### INFORMATION SUPPLIED

"""

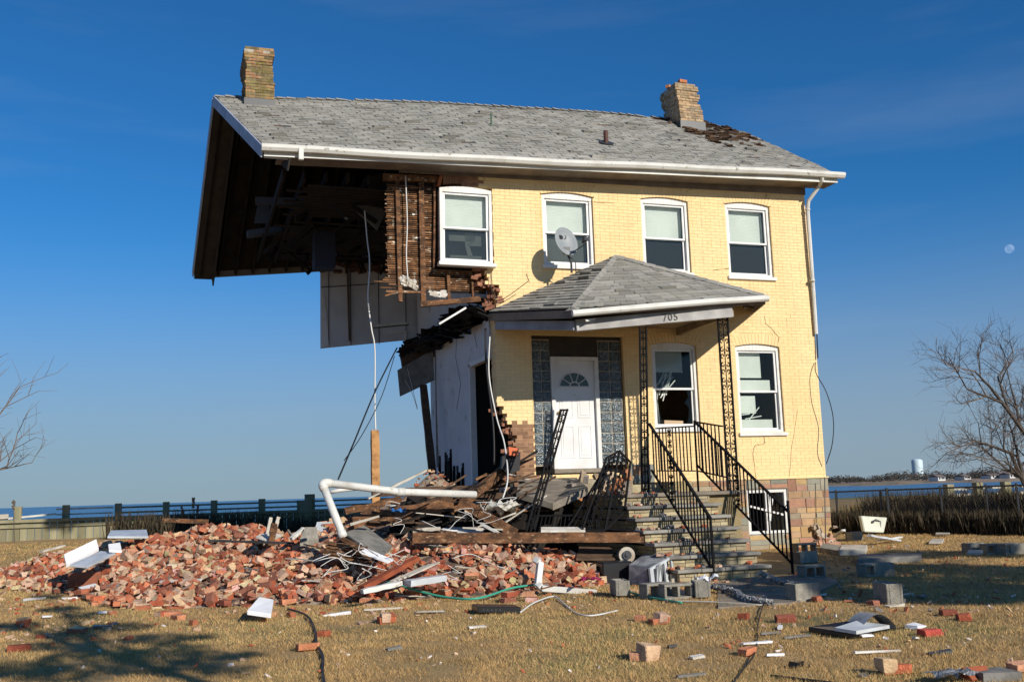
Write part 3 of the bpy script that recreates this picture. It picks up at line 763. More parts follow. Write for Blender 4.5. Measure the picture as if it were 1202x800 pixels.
for k in range(8):
    p = at(rnd.uniform(508, 525), rnd.uniform(341, 348), LY-.03); mb.rbox(p, (rnd.uniform(.1, .2), .04, rnd.uniform(.03, .07)), (rnd.random()*.4, rnd.random()*.4, 0), None, .01)
mb.build('plaster_lump', M['plaster_pc'], lathw)
mb = MB(); mb.box(3.80, 4.72, LY+.05, LY+.075, 5.35, 7.2); mb.box(4.7, 5.72, LY+.05, LY+.075, 5.08, 5.5); mb.build('dark_lath_backing', M['deck'], lathw)  # near-black backing, not plaster; its colour darkens the gaps between laths
mb = MB(); mb.beam(at(515.5, 380, LY-.4), at(547, 361, LY-.4), .02, .035); mb.build('dangling_batten', M['white'], lathw)

# ---- windows
def window(x0, x1, z0, z1, rise, blind='half', Mx=None, broken=False, yo=0.0, sill=True):
    m_ = (x0+x1)/2; y0 = FY+.045+yo; h = (x1-x0)/2; fwd = .065
    b = MB(Mx); n = 12
    def arc(x, zz, k=1): return zz+rise*k*(1-((x-m_)/h)**2)
    b.box(x0+.005, x0+fwd, y0, y0+.12, z0, z1-.08); b.box(x1-fwd, x1-.005, y0, y0+.12, z0, z1-.08); b.box(x0+fwd, x1-fwd, y0, y0+.12, z0, z0+.06)
    for k in range(n):
        xa, xb = x0+.005+(x1-x0-.01)*k/n, x0+.005+(x1-x0-.01)*(k+1)/n
        b.hexa([(xa, y0, z1-.08), (xb, y0, z1-.08), (xb, y0+.12, z1-.08), (xa, y0+.12, z1-.08), (xa, y0, arc(xa, z1)-.004), (xb, y0, arc(xb, z1)-.004), (xb, y0+.12, arc(xb, z1)-.004), (xa, y0+.12, arc(xa, z1)-.004)])
    fr = b.build('window', M['white'], house, bevel=.004)
    if sill:
        b = MB(Mx); b.box(x0-.04, x1+.04, FY-.05+yo, y0+.06, z0-.07, z0); b.build('sill', M['white'], fr, bevel=.006)
    ix0, ix1, iz0, iz1 = x0+fwd, x1-fwd, z0+.06, z1-.08; zm = (iz0+iz1)/2-.03; t = .05
    for (a, c, yy) in ((zm-.02, iz1, y0+.03), (iz0, zm+.03, y0+.065)):
        b = MB(Mx)
        b.box(ix0+.004, ix0+t, yy, yy+.03, a, c); b.box(ix1-t, ix1-.004, yy, yy+.03, a, c); b.box(ix0+t, ix1-t, yy, yy+.03, a, a+t*.8); b.box(ix0+t, ix1-t, yy, yy+.03, c-t*.8, c)
        b.build('sash', M['vinyl'], fr, bevel=.003)
        b = MB(Mx)
        if broken and a == iz0:
            for poly in ([(ix0+t, a+t), (ix0+t+.12, a+t), (ix0+t+.05, a+.3), (ix0+t+.02, c-.1), (ix0+t, c-.1)], [(ix1-t, a+t), (ix1-t, c-t), (ix1-t-.10, c-t), (ix1-t-.06, c-.2), (ix1-t-.16, c-.3), (ix1-t-.05, c-.42), (ix1-t-.12, a+t)]):
                b.add([(x, yy+.015, z) for x, z in poly], [tuple(range(len(poly)))])
        else: b.add([(ix0+t, yy+.015, a+t*.8), (ix1-t, yy+.015, a+t*.8), (ix1-t, yy+.015, c-t*.8), (ix0+t, yy+.015, c-t*.8)], [(0, 1, 2, 3)])
        b.build('pane', M['glass'], fr)
        if a == iz0 and blind == 'half':
            b = MB(Mx); b.add([(ix0+.01, yy+.036, a+.01), (ix1-.01, yy+.036, a+.01), (ix1-.01, yy+.036, c-.01), (ix0+.01, yy+.036, c-.01)], [(0, 1, 2, 3)]); b.build('insect_screen', M['screen'], fr)
    b = MB(Mx); yb = y0+.15
    def bl(xa, xb, za, zb, slat=True):
        if slat:
            k = int((zb-za)/.03)
            for i in range(k): b.rbox(((xa+xb)/2, yb, za+(i+.5)*(zb-za)/k), (xb-xa, .034, .003), (R(84), 0, 0))
        else: b.box(xa, xb, yb, yb+.004, za, zb)
    mt = M['blind']
    if blind == 'half': bl(ix0+.02, ix1-.02, zm-.02, iz1)
    elif blind == 'full': bl(ix0+.02, ix1-.02, iz0, iz1, False); mt = M['curtain']
    elif blind == 'torn':
        bl(ix0+.1, ix1-.18, zm+.35, iz1)
        for k in range(9): b.rbox((ix0+.35+random.uniform(-.12, .12), yb, zm+.1+random.uniform(-.12, .2)), (.5, .02, .003), (R(60), random.uniform(-1.3, -.6), 0))
        for k in range(4): b.beam((ix0+.08+k*.02, yb, zm), (ix0+.05+random.random()*.15, yb, iz0+.05), .004, .014, (.8, .8, .8))
        b.rbox((m_, yb+.05, iz0+.06), (.45, .15, .12), (0, .1, 0), (.7, .5, .35), .02)
    elif blind == 'messy':
        bl(ix0+.02, ix1-.30, zm+.30, iz1); bl(ix0+.02, ix1-.1, zm-.02, zm+.25); bl(ix0+.03, ix0+.45, iz0+.35, zm-.08)
        bl(ix0+.05, ix1-.1, iz0+.02, iz0+.22, False)
        for k in range(5): b.rbox((ix0+.2+random.uniform(-.1, .2), yb, iz0+.3+random.uniform(-.05, .3)), (.4, .02, .004), (R(70), random.uniform(-.9, .3), 0))
    b.build('blind', mt, fr)
    return fr
window(6.86, 7.95, 5.66, 7.10, .06, 'half')
window(9.02, 10.10, 5.62, 7.14, .06, 'half')
window(10.98, 12.06, 5.60, 7.16, .06, 'half')
b = MB(); b.box(7.0, 7.8, FY+.22, FY+.225, 5.7, 6.4); b.build('curtain', M['curtain'], house)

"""

### STATED TASK
Retype the data above exactly; pictures are not part of the copy.

### TASK RESPONSE
Write part 3 of the bpy script that recreates this picture. It picks up at line 763. More parts follow. Write for Blender 4.5. Measure the picture as if it were 1202x800 pixels.
for k in range(8):
    p = at(rnd.uniform(508, 525), rnd.uniform(341, 348), LY-.03); mb.rbox(p, (rnd.uniform(.1, .2), .04, rnd.uniform(.03, .07)), (rnd.random()*.4, rnd.random()*.4, 0), None, .01)
mb.build('plaster_lump', M['plaster_pc'], lathw)
mb = MB(); mb.box(3.80, 4.72, LY+.05, LY+.075, 5.35, 7.2); mb.box(4.7, 5.72, LY+.05, LY+.075, 5.08, 5.5); mb.build('dark_lath_backing', M['deck'], lathw)  # near-black backing, not plaster; its colour darkens the gaps between laths
mb = MB(); mb.beam(at(515.5, 380, LY-.4), at(547, 361, LY-.4), .02, .035); mb.build('dangling_batten', M['white'], lathw)

# ---- windows
def window(x0, x1, z0, z1, rise, blind='half', Mx=None, broken=False, yo=0.0, sill=True):
    m_ = (x0+x1)/2; y0 = FY+.045+yo; h = (x1-x0)/2; fwd = .065
    b = MB(Mx); n = 12
    def arc(x, zz, k=1): return zz+rise*k*(1-((x-m_)/h)**2)
    b.box(x0+.005, x0+fwd, y0, y0+.12, z0, z1-.08); b.box(x1-fwd, x1-.005, y0, y0+.12, z0, z1-.08); b.box(x0+fwd, x1-fwd, y0, y0+.12, z0, z0+.06)
    for k in range(n):
        xa, xb = x0+.005+(x1-x0-.01)*k/n, x0+.005+(x1-x0-.01)*(k+1)/n
        b.hexa([(xa, y0, z1-.08), (xb, y0, z1-.08), (xb, y0+.12, z1-.08), (xa, y0+.12, z1-.08), (xa, y0, arc(xa, z1)-.004), (xb, y0, arc(xb, z1)-.004), (xb, y0+.12, arc(xb, z1)-.004), (xa, y0+.12, arc(xa, z1)-.004)])
    fr = b.build('window', M['white'], house, bevel=.004)
    if sill:
        b = MB(Mx); b.box(x0-.04, x1+.04, FY-.05+yo, y0+.06, z0-.07, z0); b.build('sill', M['white'], fr, bevel=.006)
    ix0, ix1, iz0, iz1 = x0+fwd, x1-fwd, z0+.06, z1-.08; zm = (iz0+iz1)/2-.03; t = .05
    for (a, c, yy) in ((zm-.02, iz1, y0+.03), (iz0, zm+.03, y0+.065)):
        b = MB(Mx)
        b.box(ix0+.004, ix0+t, yy, yy+.03, a, c); b.box(ix1-t, ix1-.004, yy, yy+.03, a, c); b.box(ix0+t, ix1-t, yy, yy+.03, a, a+t*.8); b.box(ix0+t, ix1-t, yy, yy+.03, c-t*.8, c)
        b.build('sash', M['vinyl'], fr, bevel=.003)
        b = MB(Mx)
        if broken and a == iz0:
            for poly in ([(ix0+t, a+t), (ix0+t+.12, a+t), (ix0+t+.05, a+.3), (ix0+t+.02, c-.1), (ix0+t, c-.1)], [(ix1-t, a+t), (ix1-t, c-t), (ix1-t-.10, c-t), (ix1-t-.06, c-.2), (ix1-t-.16, c-.3), (ix1-t-.05, c-.42), (ix1-t-.12, a+t)]):
                b.add([(x, yy+.015, z) for x, z in poly], [tuple(range(len(poly)))])
        else: b.add([(ix0+t, yy+.015, a+t*.8), (ix1-t, yy+.015, a+t*.8), (ix1-t, yy+.015, c-t*.8), (ix0+t, yy+.015, c-t*.8)], [(0, 1, 2, 3)])
        b.build('pane', M['glass'], fr)
        if a == iz0 and blind == 'half':
            b = MB(Mx); b.add([(ix0+.01, yy+.036, a+.01), (ix1-.01, yy+.036, a+.01), (ix1-.01, yy+.036, c-.01), (ix0+.01, yy+.036, c-.01)], [(0, 1, 2, 3)]); b.build('insect_screen', M['screen'], fr)
    b = MB(Mx); yb = y0+.15
    def bl(xa, xb, za, zb, slat=True):
        if slat:
            k = int((zb-za)/.03)
            for i in range(k): b.rbox(((xa+xb)/2, yb, za+(i+.5)*(zb-za)/k), (xb-xa, .034, .003), (R(84), 0, 0))
        else: b.box(xa, xb, yb, yb+.004, za, zb)
    mt = M['blind']
    if blind == 'half': bl(ix0+.02, ix1-.02, zm-.02, iz1)
    elif blind == 'full': bl(ix0+.02, ix1-.02, iz0, iz1, False); mt = M['curtain']
    elif blind == 'torn':
        bl(ix0+.1, ix1-.18, zm+.35, iz1)
        for k in range(9): b.rbox((ix0+.35+random.uniform(-.12, .12), yb, zm+.1+random.uniform(-.12, .2)), (.5, .02, .003), (R(60), random.uniform(-1.3, -.6), 0))
        for k in range(4): b.beam((ix0+.08+k*.02, yb, zm), (ix0+.05+random.random()*.15, yb, iz0+.05), .004, .014, (.8, .8, .8))
        b.rbox((m_, yb+.05, iz0+.06), (.45, .15, .12), (0, .1, 0), (.7, .5, .35), .02)
    elif blind == 'messy':
        bl(ix0+.02, ix1-.30, zm+.30, iz1); bl(ix0+.02, ix1-.1, zm-.02, zm+.25); bl(ix0+.03, ix0+.45, iz0+.35, zm-.08)
        bl(ix0+.05, ix1-.1, iz0+.02, iz0+.22, False)
        for k in range(5): b.rbox((ix0+.2+random.uniform(-.1, .2), yb, iz0+.3+random.uniform(-.05, .3)), (.4, .02, .004), (R(70), random.uniform(-.9, .3), 0))
    b.build('blind', mt, fr)
    return fr
window(6.86, 7.95, 5.66, 7.10, .06, 'half')
window(9.02, 10.10, 5.62, 7.14, .06, 'half')
window(10.98, 12.06, 5.60, 7.16, .06, 'half')
b = MB(); b.box(7.0, 7.8, FY+.22, FY+.225, 5.7, 6.4); b.build('curtain', M['curtain'], house)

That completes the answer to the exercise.